- Data excerpt
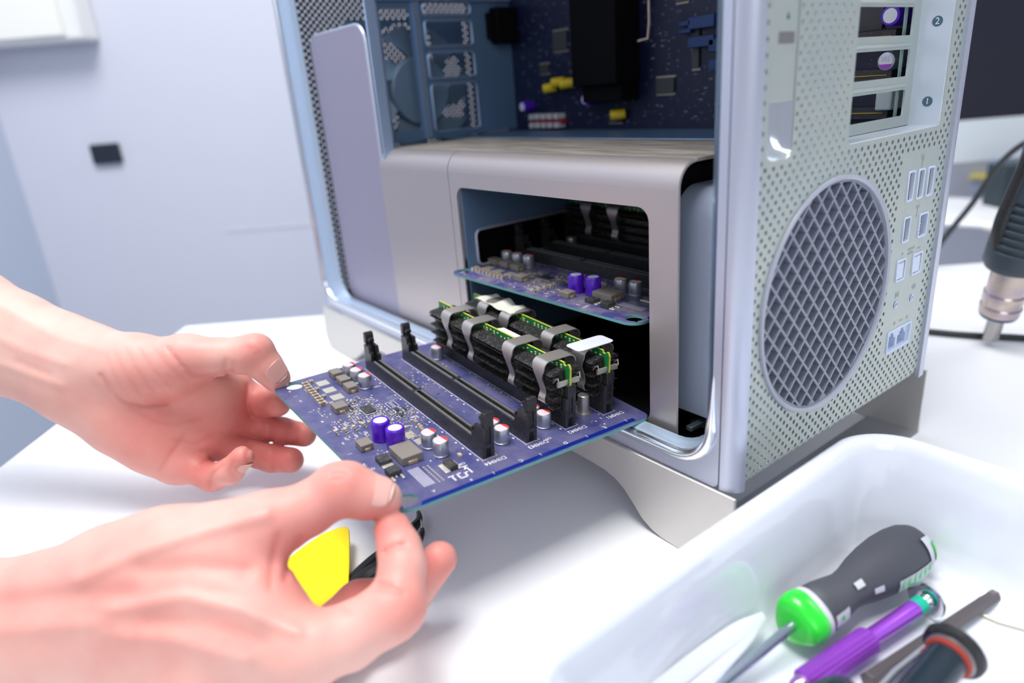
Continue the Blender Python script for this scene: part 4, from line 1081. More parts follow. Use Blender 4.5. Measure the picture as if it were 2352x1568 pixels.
b = MB(); b.grid(surf_patch(.0850, .0911, -.15, .75, lambda s_: rof(s_)*1.0, .0009, 8, 10)); build('tail_inlay', b, GREEN, t, smooth=60)
b = MB(); b.tube([P0+dd*.001, P0-dd*.060+Vector((0, 0, -.0095)), P0-dd*.098+Vector((0, 0, -.0122))], .0021, 14); build('blade', b, mat('blue_steel_blade', (.40, .46, .56), .22, .9), t)
# purple precision screwdriver
A0 = Vector((.5497, .0358, FZ+.0084)); A1 = Vector((.5368, -.0470, FZ+.0060)); d_ = (A1-A0).normalized()
t = thing('precision_screwdriver', 'slim purple precision screwdriver with teal collar and chrome swivel disc in the tray', 'screwdriver', A0)
PURM = mat('anodised_purple', (.34, .07, .62), .25, .5)
b = MB(); b.lathe([(0, .0002), (0, .0068), (.0003, .0081), (.0010, .0083), (.0014, .0076), (.0010, .0030), (.0020, .0026), (.0048, .0026)], A0, A0+d_, 40); build('swivel_disc', b, CHR, t)
b = MB(); b.lathe([(.0040, .0034), (.0044, .0038), (.0088, .0038), (.0092, .0034)], A0, A0+d_, 28); build('teal_collar', b, mat('teal_plastic', (.0, .45, .30), .35), t)
b = MB(); b.lathe([(.0090, .0033), (.0094, .0037), (.0380, .0037), (.0400, .0048)], A0, A0+d_, 28); build('upper_barrel', b, PURM, t)
b = MB(); n = 44; x = d_.cross(Vector((0, 0, 1))).normalized(); y = x.cross(d_)
b.grid([[A0+d_*s_+x*(r*(1+(.05 if k % 2 else 0))*math.cos(2*PI*k/n))+y*(r*(1+(.05 if k % 2 else 0))*math.sin(2*PI*k/n)) for k in range(n)] for s_, r in ((.0395, .0040), (.0402, .0053), (.078, .0053), (.0788, .0044))], close_u=True)
build('knurled_grip', b, PURM, t, smooth=20)
b = MB(); b.lathe([(.078, .0044), (.083, .0036), (.086, .0020), (.112, .0012)], A0, A0+d_, 20); build('tip', b, mat('pale_purple_metal', (.55, .30, .70), .15, .9), t)
# long dark bit
A0 = Vector((.5664, .0705, FZ+.0030)); A1 = Vector((.5530, -.0230, FZ+.0062)); d_ = (A1-A0).normalized(); Ln = (A1-A0).length
b = MB(); b.lathe([(0, .0004), (.0010, .0012), (.0040, .0016), (.0046, .0028), (.012, .0030), (Ln, .0036)], A0, A0+d_, 6)
tag(build('driver_bit', b, mat('dark_bit_steel', (.14, .12, .125), .40, .7), smooth=30, bev=.0002), 'long dark steel driver bit lying diagonally in the tray', 'driver bit')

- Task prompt
Reproduce the whole listing word for word, setting aside any pictures.

- Output for this task
Continue the Blender Python script for this scene: part 4, from line 1081. More parts follow. Use Blender 4.5. Measure the picture as if it were 2352x1568 pixels.
b = MB(); b.grid(surf_patch(.0850, .0911, -.15, .75, lambda s_: rof(s_)*1.0, .0009, 8, 10)); build('tail_inlay', b, GREEN, t, smooth=60)
b = MB(); b.tube([P0+dd*.001, P0-dd*.060+Vector((0, 0, -.0095)), P0-dd*.098+Vector((0, 0, -.0122))], .0021, 14); build('blade', b, mat('blue_steel_blade', (.40, .46, .56), .22, .9), t)
# purple precision screwdriver
A0 = Vector((.5497, .0358, FZ+.0084)); A1 = Vector((.5368, -.0470, FZ+.0060)); d_ = (A1-A0).normalized()
t = thing('precision_screwdriver', 'slim purple precision screwdriver with teal collar and chrome swivel disc in the tray', 'screwdriver', A0)
PURM = mat('anodised_purple', (.34, .07, .62), .25, .5)
b = MB(); b.lathe([(0, .0002), (0, .0068), (.0003, .0081), (.0010, .0083), (.0014, .0076), (.0010, .0030), (.0020, .0026), (.0048, .0026)], A0, A0+d_, 40); build('swivel_disc', b, CHR, t)
b = MB(); b.lathe([(.0040, .0034), (.0044, .0038), (.0088, .0038), (.0092, .0034)], A0, A0+d_, 28); build('teal_collar', b, mat('teal_plastic', (.0, .45, .30), .35), t)
b = MB(); b.lathe([(.0090, .0033), (.0094, .0037), (.0380, .0037), (.0400, .0048)], A0, A0+d_, 28); build('upper_barrel', b, PURM, t)
b = MB(); n = 44; x = d_.cross(Vector((0, 0, 1))).normalized(); y = x.cross(d_)
b.grid([[A0+d_*s_+x*(r*(1+(.05 if k % 2 else 0))*math.cos(2*PI*k/n))+y*(r*(1+(.05 if k % 2 else 0))*math.sin(2*PI*k/n)) for k in range(n)] for s_, r in ((.0395, .0040), (.0402, .0053), (.078, .0053), (.0788, .0044))], close_u=True)
build('knurled_grip', b, PURM, t, smooth=20)
b = MB(); b.lathe([(.078, .0044), (.083, .0036), (.086, .0020), (.112, .0012)], A0, A0+d_, 20); build('tip', b, mat('pale_purple_metal', (.55, .30, .70), .15, .9), t)
# long dark bit
A0 = Vector((.5664, .0705, FZ+.0030)); A1 = Vector((.5530, -.0230, FZ+.0062)); d_ = (A1-A0).normalized(); Ln = (A1-A0).length
b = MB(); b.lathe([(0, .0004), (.0010, .0012), (.0040, .0016), (.0046, .0028), (.012, .0030), (Ln, .0036)], A0, A0+d_, 6)
tag(build('driver_bit', b, mat('dark_bit_steel', (.14, .12, .125), .40, .7), smooth=30, bev=.0002), 'long dark steel driver bit lying diagonally in the tray', 'driver bit')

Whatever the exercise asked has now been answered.